The University of Toronto’s academic and research performance is considered among the best in the world – and the best in Canada – according to a spate of prestigious international rankings announced last fall.
U of T ranked 27th, the best of any Canadian university, in Shanghai Jiao Tong University’s annual Academic Ranking of World Universities. The report analyzes 1,200 universities on research output, the quality of faculty and the quality of education.
U of T placed 11th overall – also tops for a Canadian university – in a ranking that measures the performance of scientific papers for world universities. The ranking, which was compiled by the Higher Education Evaluation and Accreditation Council of Taiwan, measures the productivity, impact and excellence of published scientific papers. Five hundred universities around the world are evaluated annually.
And finally, U of T is the world’s ninth strongest university as judged by academics at other institutions around the world. The finding was released as part of the Times Higher Education – QS World University Rankings.
The Times survey asked 9,000 academics to rank by reputation 621 universities worldwide (not including their own).

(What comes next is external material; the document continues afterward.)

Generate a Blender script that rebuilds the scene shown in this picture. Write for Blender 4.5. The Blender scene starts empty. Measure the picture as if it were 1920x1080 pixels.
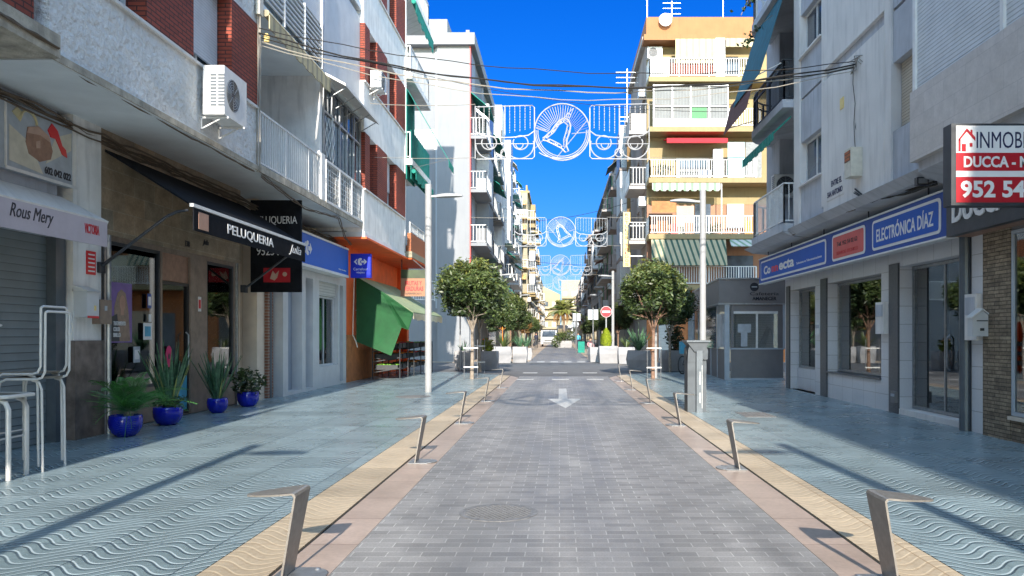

For the second year in a row, U of T placed in the top 10 – alongside top private universities in the United States and elite universities in Europe and Asia.
The Times also asked academics to rank universities’ performance in specific fields. U of T stood out on these measures as well, placing within the top 15 worldwide in all major fields surveyed – one of the few universities to do so.
The Times survey placed U of T 29th overall in an aggregate ranking, which is heavily influenced by how universities choose to report faculty numbers. In its total faculty count, U of T includes part-time instructors but weights them to reflect their part-time status. Some peer institutions, by contrast, submit unadjusted head counts, and thereby boost their scores.
“Very few publicly funded universities reach this level anywhere in the world,” says U of T president David Naylor. “This is a measure of our faculty’s relentless focus on academic excellence and discoveries of global rank as well as the wonderful calibre of our students.”
“U of T’s global strength is the breadth of our leadership,” Naylor added. “Many research universities build their reputation on one or two areas of strength.”